Müslüman olan herkes, ister Türk ister Arap veya Kürt olsun bu vatanın asıl sahibidir. Batı’lıların Tüm çabası, Kürtleri azınlık olarak göstermek ve uluslararası hukuk normlarına göre Kürtlere farklı hakların verilmesini temin etmektir. Batılıların amaçlar bellidir. Onlar Türkiye’yi bölerek kendilerine bağımlı sözde müstakil bir Kürt devletini kurmak isteyebilirler. Kuşkusuz hiçbir Batılının yeni bir İslam devletini istemediğini anlamak zor değildir.
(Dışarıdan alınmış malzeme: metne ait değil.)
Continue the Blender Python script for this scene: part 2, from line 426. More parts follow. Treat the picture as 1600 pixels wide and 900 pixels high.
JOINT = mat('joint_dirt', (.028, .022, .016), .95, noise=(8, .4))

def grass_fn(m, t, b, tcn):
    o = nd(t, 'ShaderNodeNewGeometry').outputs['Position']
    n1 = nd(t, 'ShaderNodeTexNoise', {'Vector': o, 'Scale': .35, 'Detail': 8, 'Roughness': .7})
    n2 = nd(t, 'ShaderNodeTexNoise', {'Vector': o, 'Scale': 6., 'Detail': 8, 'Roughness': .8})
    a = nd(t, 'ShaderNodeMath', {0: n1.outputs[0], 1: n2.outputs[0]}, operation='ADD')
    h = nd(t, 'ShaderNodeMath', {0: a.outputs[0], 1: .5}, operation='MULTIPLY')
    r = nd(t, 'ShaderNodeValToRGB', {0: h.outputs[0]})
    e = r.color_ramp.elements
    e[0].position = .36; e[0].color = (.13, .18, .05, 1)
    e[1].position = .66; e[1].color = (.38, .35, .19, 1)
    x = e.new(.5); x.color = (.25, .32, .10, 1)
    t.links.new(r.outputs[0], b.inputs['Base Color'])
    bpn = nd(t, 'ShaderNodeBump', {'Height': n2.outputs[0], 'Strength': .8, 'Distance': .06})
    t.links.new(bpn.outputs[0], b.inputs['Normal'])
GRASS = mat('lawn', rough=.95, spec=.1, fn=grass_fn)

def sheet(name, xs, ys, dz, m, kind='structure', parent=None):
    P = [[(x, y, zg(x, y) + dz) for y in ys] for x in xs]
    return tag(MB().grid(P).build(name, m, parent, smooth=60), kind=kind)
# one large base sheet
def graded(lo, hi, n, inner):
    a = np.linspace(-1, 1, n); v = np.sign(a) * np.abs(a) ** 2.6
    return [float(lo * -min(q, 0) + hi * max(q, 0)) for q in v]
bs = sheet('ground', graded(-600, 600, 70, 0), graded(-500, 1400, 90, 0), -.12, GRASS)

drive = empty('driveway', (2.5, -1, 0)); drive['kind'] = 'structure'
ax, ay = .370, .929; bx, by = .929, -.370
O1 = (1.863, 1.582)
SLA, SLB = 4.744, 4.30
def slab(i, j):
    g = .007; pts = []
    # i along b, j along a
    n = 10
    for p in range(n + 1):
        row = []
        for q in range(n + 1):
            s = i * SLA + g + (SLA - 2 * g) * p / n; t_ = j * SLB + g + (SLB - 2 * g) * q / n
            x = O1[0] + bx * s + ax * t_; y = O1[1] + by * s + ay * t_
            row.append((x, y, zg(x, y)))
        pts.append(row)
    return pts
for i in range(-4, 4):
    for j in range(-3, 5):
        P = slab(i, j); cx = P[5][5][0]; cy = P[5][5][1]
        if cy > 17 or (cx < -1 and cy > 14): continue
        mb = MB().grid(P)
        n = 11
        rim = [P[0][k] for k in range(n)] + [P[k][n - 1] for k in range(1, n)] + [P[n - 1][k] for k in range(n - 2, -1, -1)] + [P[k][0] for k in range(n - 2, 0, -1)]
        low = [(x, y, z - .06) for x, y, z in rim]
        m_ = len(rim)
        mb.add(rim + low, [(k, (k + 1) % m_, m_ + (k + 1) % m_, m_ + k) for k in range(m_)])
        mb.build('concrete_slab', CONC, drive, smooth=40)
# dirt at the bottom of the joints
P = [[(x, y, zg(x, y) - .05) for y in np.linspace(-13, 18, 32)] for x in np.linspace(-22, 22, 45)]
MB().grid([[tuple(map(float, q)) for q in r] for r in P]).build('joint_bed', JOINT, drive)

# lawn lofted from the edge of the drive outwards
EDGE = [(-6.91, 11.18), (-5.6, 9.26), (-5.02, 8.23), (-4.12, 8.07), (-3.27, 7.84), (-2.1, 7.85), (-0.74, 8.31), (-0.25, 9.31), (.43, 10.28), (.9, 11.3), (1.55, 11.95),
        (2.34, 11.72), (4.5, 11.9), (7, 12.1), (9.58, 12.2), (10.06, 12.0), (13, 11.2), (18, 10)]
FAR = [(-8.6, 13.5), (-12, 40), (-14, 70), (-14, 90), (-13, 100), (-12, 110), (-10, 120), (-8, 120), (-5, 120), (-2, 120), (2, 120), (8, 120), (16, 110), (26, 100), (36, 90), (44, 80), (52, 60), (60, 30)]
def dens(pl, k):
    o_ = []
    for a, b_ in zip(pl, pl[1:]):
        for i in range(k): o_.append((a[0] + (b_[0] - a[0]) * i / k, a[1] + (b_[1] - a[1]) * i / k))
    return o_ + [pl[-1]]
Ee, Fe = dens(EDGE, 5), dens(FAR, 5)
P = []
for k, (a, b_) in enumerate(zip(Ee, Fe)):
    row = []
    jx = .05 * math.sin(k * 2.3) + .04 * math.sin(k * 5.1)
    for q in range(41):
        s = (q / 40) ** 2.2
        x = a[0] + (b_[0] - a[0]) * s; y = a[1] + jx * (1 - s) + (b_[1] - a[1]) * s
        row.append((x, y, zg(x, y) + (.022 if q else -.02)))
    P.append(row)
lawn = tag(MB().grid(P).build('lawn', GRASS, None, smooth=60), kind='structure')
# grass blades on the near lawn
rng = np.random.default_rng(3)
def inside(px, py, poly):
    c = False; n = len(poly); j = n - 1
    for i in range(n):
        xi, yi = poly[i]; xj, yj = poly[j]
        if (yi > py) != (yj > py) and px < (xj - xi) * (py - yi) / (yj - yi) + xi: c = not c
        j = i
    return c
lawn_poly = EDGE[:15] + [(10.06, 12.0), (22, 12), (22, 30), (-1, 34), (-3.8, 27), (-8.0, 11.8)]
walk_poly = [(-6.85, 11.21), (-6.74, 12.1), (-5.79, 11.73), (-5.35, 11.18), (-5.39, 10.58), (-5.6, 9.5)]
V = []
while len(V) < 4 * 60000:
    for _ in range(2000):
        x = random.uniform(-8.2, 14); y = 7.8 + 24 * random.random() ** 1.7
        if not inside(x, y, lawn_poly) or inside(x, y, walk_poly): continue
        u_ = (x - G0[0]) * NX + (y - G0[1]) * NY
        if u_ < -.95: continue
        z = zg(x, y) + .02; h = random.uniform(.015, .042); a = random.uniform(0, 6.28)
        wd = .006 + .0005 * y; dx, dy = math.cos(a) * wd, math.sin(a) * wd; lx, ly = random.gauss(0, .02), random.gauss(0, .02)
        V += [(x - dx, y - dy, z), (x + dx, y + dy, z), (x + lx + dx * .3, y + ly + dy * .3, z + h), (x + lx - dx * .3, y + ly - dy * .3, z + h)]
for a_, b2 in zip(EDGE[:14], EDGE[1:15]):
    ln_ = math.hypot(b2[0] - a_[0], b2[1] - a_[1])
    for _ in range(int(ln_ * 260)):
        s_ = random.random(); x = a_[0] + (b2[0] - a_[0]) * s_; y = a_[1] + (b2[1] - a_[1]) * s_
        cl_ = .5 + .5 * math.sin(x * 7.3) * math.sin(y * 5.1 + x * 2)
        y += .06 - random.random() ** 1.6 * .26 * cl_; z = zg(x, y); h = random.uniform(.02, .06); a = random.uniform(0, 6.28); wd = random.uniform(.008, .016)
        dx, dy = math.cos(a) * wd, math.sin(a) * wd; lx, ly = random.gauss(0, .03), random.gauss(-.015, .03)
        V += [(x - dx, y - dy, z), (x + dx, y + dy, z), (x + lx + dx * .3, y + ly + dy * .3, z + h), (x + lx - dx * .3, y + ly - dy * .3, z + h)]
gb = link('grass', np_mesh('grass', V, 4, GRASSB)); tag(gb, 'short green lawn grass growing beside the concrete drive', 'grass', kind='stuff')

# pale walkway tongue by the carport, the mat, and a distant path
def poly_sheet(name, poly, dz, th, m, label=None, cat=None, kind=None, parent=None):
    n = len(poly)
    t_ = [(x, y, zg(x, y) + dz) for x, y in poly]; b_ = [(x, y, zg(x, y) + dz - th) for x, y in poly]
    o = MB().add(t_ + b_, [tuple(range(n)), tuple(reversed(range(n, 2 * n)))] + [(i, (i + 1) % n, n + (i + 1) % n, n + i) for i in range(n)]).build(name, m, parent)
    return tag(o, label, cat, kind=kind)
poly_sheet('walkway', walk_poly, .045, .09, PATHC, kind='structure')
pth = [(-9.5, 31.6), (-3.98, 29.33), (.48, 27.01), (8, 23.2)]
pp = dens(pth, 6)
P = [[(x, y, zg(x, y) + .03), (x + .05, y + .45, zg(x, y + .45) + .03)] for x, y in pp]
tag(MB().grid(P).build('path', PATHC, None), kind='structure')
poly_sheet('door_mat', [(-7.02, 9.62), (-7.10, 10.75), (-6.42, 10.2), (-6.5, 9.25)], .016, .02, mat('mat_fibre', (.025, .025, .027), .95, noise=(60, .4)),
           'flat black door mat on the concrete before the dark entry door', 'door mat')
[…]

Batılılar neden Müslüman bir Kürt devletinin kurulmasını istesinler? O halde milliyetçi muhalefet, bu vatanın asıl sahipleri olan Kürtlere, konuşma hakkı, dillerini öğrenme ve çocuklarına Kürtçeyi öğretme hakkı ve Kürtçenin okullarda bir dil olarak okutulması gibi bazı hakları tanımalı ve bu konuda hükümete yardımcı olmalıdır. Bu tahrik edici ve ayırımcı politikalardan vazgeçmelidir.
Bence Türklerle Kürtlerin kardeşçe yaşamalarına itiraz edenlerin asıl korkuları, gerginliğin devamından sağladıkları rantın kesilmesidir. Hatta onlar bu itirazlarıyla Kütlerin asimile olmalarını beklemektedirler. Hatta bazı milliyetçiler, Kürtlerin neden hala asimile edilmemiş olmalarından oldukça rahatsızdırlar. Şimdiden tehitlere başladılar bile… “Neler yapabileceğimizi göreceksiniz” diyorlar. Vah zavallılar vah… Siz milliyetçilik iddia ettiğiniz halde, bu milleti henüz tanımış değilsiniz. Türkler ne zaman, kardeş olmak isteyenlere düşmanlık hisleriyle saldırdılar ki? Türkler, Rumlar, Yahudiler ve Ermenilerle yüzyıllarca ekmeklerini bölüşen bir millettir. Siz Türkleri, bin yıllık kardeşleri olan Kürtlere karşı mı kışkırtacaksınız? Demek siz faraza iktidar olsanız bu milleti birbirine düşüreceksiniz öyle mi? Peki, İslam kardeşliği nerede kaldı?